Paul Jaboulet winemaker Caroline Frey is so fired up by the experience she could only invoke Spanish surrealists.

Winemakers Caroline Frey & Peter Gago, who created the Grange La Chapelle 2021. Image: Penfolds

“No-one in the world has ever blended two such legendary terroirs. It’s like Picasso and Dalí painting on the same canvas – an idea so extraordinary it almost feels too incredible to be real,” she said.

Well, the art world has had a problem with Dali fakes for decades, with the forgery market estimated to be worth around US$3 billion.

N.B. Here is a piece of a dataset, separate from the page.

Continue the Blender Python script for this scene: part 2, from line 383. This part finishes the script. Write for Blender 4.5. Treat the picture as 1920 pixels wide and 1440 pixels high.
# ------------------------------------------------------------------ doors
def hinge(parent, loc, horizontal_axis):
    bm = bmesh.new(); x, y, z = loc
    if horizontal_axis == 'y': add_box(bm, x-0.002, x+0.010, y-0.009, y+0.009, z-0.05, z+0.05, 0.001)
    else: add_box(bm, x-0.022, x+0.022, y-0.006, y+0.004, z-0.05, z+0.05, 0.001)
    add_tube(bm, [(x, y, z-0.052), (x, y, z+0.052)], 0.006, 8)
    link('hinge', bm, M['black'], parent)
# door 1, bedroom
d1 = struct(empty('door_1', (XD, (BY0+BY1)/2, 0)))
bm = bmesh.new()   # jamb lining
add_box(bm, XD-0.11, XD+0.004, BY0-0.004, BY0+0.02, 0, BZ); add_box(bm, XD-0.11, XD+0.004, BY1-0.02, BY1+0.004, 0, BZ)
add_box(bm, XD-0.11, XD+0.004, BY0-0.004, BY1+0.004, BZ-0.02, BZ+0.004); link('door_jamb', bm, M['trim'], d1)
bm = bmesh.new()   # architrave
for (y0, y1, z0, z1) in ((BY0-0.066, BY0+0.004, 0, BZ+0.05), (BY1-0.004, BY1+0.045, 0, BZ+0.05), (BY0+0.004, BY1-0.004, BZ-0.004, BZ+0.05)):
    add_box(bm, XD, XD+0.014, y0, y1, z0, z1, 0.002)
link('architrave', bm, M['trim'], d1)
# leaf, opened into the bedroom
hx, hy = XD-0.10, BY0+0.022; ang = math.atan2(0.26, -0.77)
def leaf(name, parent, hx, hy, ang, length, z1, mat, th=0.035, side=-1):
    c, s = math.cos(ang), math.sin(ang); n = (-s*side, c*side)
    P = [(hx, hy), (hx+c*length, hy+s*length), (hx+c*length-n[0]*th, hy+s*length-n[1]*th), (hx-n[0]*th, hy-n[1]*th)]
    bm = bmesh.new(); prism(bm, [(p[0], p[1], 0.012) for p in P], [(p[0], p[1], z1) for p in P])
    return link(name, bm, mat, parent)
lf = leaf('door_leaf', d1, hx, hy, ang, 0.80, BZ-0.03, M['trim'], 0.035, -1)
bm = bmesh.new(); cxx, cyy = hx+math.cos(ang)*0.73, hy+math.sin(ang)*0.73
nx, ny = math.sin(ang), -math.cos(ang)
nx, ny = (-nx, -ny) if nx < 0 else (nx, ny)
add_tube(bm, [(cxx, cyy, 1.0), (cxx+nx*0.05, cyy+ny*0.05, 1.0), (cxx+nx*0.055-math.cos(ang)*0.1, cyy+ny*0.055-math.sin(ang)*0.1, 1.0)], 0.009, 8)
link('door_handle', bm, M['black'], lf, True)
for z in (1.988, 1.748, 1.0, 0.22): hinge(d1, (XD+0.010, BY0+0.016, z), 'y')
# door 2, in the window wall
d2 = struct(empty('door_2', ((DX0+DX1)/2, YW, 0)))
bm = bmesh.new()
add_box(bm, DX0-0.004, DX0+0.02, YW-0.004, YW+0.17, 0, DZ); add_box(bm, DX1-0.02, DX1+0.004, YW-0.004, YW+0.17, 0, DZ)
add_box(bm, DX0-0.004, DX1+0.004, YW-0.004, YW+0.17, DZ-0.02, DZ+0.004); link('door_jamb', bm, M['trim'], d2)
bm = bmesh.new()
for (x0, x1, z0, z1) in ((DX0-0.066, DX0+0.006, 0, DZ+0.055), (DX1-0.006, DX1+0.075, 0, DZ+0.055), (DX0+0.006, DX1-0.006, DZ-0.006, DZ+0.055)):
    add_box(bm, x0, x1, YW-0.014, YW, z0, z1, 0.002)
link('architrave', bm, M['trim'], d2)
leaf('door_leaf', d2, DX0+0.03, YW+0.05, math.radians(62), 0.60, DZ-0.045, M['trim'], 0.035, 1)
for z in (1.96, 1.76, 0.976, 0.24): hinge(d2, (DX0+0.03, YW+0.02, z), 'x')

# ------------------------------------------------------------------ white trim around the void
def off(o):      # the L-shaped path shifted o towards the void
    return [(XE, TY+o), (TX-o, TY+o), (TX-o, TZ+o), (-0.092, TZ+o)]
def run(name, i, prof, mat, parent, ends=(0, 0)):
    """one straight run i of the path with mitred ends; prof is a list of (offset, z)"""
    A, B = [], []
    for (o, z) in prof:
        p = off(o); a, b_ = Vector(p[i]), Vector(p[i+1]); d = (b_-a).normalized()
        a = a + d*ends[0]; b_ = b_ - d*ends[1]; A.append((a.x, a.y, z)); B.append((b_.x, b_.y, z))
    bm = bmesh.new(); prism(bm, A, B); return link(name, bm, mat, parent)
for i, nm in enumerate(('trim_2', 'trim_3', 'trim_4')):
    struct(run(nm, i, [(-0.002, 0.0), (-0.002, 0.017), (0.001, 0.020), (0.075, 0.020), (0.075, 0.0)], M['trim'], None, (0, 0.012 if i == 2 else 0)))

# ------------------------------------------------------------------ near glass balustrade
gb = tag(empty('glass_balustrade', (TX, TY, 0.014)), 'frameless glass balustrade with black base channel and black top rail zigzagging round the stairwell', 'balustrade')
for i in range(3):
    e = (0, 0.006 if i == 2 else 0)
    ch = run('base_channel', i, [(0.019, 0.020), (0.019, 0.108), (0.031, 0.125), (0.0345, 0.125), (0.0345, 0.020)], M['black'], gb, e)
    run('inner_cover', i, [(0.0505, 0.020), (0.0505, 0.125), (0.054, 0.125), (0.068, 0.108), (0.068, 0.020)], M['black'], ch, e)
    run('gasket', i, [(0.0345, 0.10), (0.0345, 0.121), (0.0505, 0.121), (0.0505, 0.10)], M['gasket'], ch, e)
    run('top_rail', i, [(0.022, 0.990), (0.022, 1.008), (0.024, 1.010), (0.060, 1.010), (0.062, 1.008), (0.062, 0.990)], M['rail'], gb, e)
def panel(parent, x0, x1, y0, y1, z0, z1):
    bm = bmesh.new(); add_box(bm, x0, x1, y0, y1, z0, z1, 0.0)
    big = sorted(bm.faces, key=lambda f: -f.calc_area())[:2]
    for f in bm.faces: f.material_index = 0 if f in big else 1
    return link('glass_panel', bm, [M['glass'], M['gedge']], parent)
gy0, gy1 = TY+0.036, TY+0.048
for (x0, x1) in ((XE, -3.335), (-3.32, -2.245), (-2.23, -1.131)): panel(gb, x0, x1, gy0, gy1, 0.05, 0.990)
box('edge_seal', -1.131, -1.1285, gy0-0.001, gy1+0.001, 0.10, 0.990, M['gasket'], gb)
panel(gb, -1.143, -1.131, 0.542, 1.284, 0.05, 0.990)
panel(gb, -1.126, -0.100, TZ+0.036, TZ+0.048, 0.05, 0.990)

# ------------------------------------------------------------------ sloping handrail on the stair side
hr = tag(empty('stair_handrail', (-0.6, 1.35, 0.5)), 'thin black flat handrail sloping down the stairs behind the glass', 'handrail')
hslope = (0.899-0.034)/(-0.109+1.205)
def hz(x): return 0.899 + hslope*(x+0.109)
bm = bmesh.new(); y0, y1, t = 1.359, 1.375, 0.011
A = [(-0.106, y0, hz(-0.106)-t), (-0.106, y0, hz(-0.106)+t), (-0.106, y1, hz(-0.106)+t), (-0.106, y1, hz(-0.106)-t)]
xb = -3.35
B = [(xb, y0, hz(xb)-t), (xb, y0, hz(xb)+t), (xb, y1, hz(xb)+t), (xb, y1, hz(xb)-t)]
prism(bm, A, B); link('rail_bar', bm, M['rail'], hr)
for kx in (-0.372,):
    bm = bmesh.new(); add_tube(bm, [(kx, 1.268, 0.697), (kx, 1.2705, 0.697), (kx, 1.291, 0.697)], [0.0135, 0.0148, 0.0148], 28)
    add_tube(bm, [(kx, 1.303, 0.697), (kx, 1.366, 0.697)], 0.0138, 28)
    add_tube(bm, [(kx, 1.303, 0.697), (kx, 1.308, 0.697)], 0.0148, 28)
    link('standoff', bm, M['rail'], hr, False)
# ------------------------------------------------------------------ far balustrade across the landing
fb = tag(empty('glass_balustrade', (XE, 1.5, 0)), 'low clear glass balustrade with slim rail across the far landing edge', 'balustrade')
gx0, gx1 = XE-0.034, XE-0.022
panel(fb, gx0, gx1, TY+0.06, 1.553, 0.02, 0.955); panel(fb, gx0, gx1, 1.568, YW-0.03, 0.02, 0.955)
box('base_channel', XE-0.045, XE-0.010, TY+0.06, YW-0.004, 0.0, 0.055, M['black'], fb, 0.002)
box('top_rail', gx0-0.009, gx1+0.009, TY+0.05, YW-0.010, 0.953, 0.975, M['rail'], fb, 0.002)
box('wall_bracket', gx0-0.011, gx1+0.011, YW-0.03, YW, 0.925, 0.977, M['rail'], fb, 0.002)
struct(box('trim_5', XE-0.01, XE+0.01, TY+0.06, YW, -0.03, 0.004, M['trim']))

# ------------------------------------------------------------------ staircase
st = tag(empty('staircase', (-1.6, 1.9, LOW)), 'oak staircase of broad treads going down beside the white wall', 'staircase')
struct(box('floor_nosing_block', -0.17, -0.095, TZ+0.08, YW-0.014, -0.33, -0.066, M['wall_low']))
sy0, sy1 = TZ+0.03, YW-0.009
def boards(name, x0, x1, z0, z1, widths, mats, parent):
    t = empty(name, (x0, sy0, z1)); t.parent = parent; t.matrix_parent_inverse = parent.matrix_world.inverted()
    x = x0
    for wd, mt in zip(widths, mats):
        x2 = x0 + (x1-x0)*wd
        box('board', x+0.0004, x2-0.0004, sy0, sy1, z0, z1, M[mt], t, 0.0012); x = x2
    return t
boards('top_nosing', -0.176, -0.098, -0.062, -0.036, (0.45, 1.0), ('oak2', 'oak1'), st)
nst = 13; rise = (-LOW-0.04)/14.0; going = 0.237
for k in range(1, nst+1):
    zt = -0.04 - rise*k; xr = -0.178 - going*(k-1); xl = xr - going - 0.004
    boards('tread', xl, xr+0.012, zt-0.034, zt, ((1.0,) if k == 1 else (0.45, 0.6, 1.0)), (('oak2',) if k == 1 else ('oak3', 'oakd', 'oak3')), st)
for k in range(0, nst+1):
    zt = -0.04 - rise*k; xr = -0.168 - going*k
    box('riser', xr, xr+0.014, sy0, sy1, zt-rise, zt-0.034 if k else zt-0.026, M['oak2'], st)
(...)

And as Huon Hooke from the excellent wine site The Real Review pointed out, there’s no “terroir” – French for land, and in wine, the notion that you can taste the environment – in Grange, because its a blend of vineyards and regions in South Australia — the Barossa and Clare valleys, and McLaren Vale, for the 2021.

“To put Grange and La Chapelle together would appear to obliterate any idea of terroir from either side. (And I imagine the Grange component would dominate the blend),” Hooke wrote in discussing the Grange La Chapelle blend.

The veteran wine critic hasn’t tried it yet, but says he’s keen.

Penfolds winemaker Peter Gago sounds like one of those art critics in a beret staring at an abstract expressionist work when talking about the Grange La Chapelle blend: “Truly, a blend waiting to happen. Emotionally, a wine beguilingly alluring. Ultimately, harmony and classicism redefined.”

When both wines are released next year, maybe I should just mix them up together for half the price, and redefine the cost of premium wines. Then add coke.